I was fortunate to see the press release from the Town of Apple Valley relative to the LAFCO approval to annex 1,365 acres in the north Apple Valley area. The property is described as prime freeway frontage,
which prime frontage
has not seen development in the 28 years that I have been in the Victor Valley. Revenues will outpace the cost of services to the area,
but no services yet exist. Common sense causes one to ask, how much
was spent by the town in its two-time annexation approval process (recall it failed in 2009) and how many years of property tax revenue (at .0475 cents of every dollar of property value) will be required before the town sees a return on its investment?

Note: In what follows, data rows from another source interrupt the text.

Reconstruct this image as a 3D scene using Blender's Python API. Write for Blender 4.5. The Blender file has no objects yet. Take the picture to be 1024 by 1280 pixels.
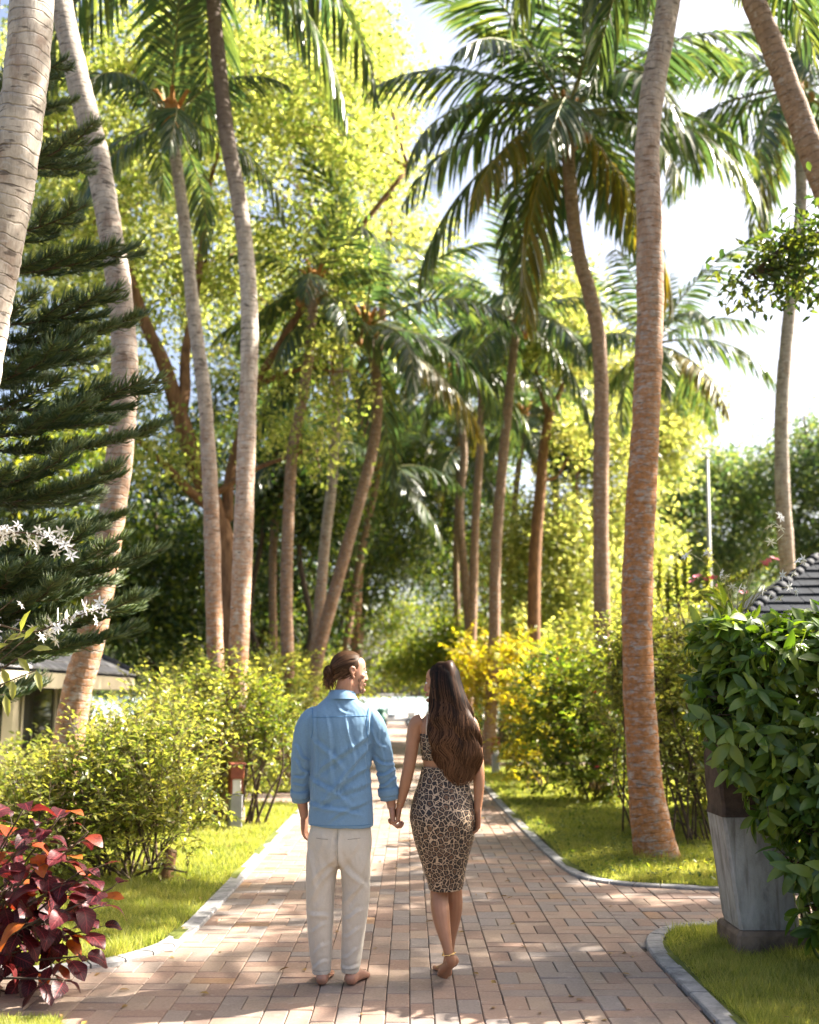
import bpy, math, random
import numpy as np
from mathutils import Vector, Matrix, noise as mnoise

# ------------------------------------------------------------------ camera, sky, sun, exposure
scene = bpy.context.scene
COL = scene.collection
rad = math.radians
FPX, TILT, EYE = 1300.0, math.atan(230 / 1300.0), 1.6
cam_data = bpy.data.cameras.new('camera')
cam = bpy.data.objects.new('camera', cam_data)
COL.objects.link(cam)
cam.location = (0, 0, EYE)
cam.rotation_euler = (rad(90) + TILT, 0, 0)
cam_data.sensor_fit = 'HORIZONTAL'
cam_data.sensor_width = 24.0
cam_data.lens = 24.0 * FPX / 1024.0
cam_data.clip_start = 0.05
cam_data.clip_end = 3000
cam_data.dof.use_dof = True
cam_data.dof.focus_distance = 6.2
cam_data.dof.aperture_fstop = 1.3
scene.camera = cam

SUN_EL = rad(43)
SUN_DIR = Vector((0.940 * math.cos(SUN_EL), 0.342 * math.cos(SUN_EL), math.sin(SUN_EL)))   # towards the sun
world = bpy.data.worlds.new('World')
scene.world = world
world.use_nodes = True
wn = world.node_tree
wn.nodes.clear()
sky = wn.nodes.new('ShaderNodeTexSky')
sky.sky_type = 'NISHITA'
sky.sun_disc = False
sky.sun_elevation = SUN_EL
sky.sun_rotation = math.atan2(SUN_DIR.x, SUN_DIR.y)
sky.air_density = 0.8
sky.dust_density = 6.0
sky.ozone_density = 0.3
wbg = wn.nodes.new('ShaderNodeBackground')
wbg.inputs['Strength'].default_value = 0.075
wout = wn.nodes.new('ShaderNodeOutputWorld')
wn.links.new(sky.outputs[0], wbg.inputs[0])
wn.links.new(wbg.outputs[0], wout.inputs[0])

sun_data = bpy.data.lights.new('sun', 'SUN')
sun_data.energy = 5.0
sun_data.angle = rad(0.53)
sun_data.color = (1.0, 0.92, 0.80)
sun = bpy.data.objects.new('sun', sun_data)
COL.objects.link(sun)
sun.location = (20, 10, 30)
sun.rotation_euler = (-SUN_DIR).to_track_quat('-Z', 'Y').to_euler()

scene.view_settings.view_transform = 'Standard'
scene.view_settings.look = 'None'
scene.view_settings.gamma = 1.0
scene.view_settings.use_curve_mapping = False
scene.view_settings.exposure = 2.45
scene.render.engine = 'CYCLES'
scene.cycles.use_denoising = True
scene.cycles.max_bounces = 7
scene.cycles.diffuse_bounces = 4
scene.cycles.glossy_bounces = 2
scene.cycles.transmission_bounces = 5
scene.cycles.transparent_max_bounces = 6
scene.cycles.sample_clamp_indirect = 6.0

# ------------------------------------------------------------------ helpers
def W(px, py, Y):
    """the world point that stands Y metres ahead and shows at this pixel of the photograph"""
    u = (px - 512) / FPX
    v = (640 - py) / FPX
    dy = math.cos(TILT) - v * math.sin(TILT)
    dz = math.sin(TILT) + v * math.cos(TILT)
    t = Y / dy
    return Vector((u * t, Y, EYE + dz * t))

def A(x, dt=np.float64):
    return np.asarray(x, dt)

def nrm(v):
    return v / np.maximum(np.linalg.norm(v, axis=-1, keepdims=True), 1e-9)

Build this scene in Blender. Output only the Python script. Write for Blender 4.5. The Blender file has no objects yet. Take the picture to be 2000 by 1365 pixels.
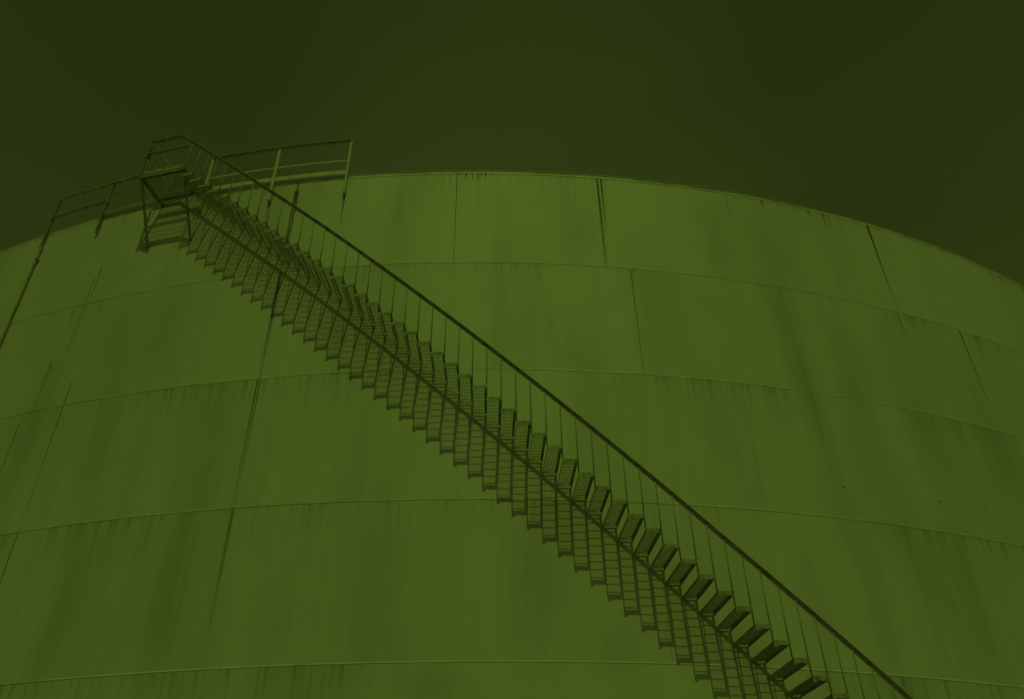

The irony of the situation is that it took a failed application plus 10 years to gain approval, yet approval was only gained because the properties of the residents in the area were carved out
so they could not vote. Do those residents know something we don’t?
The town states big promises of more revenues for the entire community WHEN development occurs, whenever that may be (which obviously takes longer than 28 years). This is just another great idea
or better stated empty promise
by the cash-strapped town to raise money to backfill its general fund. It’s a promise without a performance date at an unknown cost, just like the Hilltop house boondoggle, the golf course losses, the need to issue bonds to borrow money for operations, the improper raising of sewer rates, and the millions of dollars wasted on attempting to takeover a water company. The town can never deliver on the promise to lower water rates, don’t be fooled!
As usual, we taxpayers fund these empty promises. Elected officials move on, town managers retire with cushy pensions, we the residents just wait, and wait, and wait, for promises that don’t come true.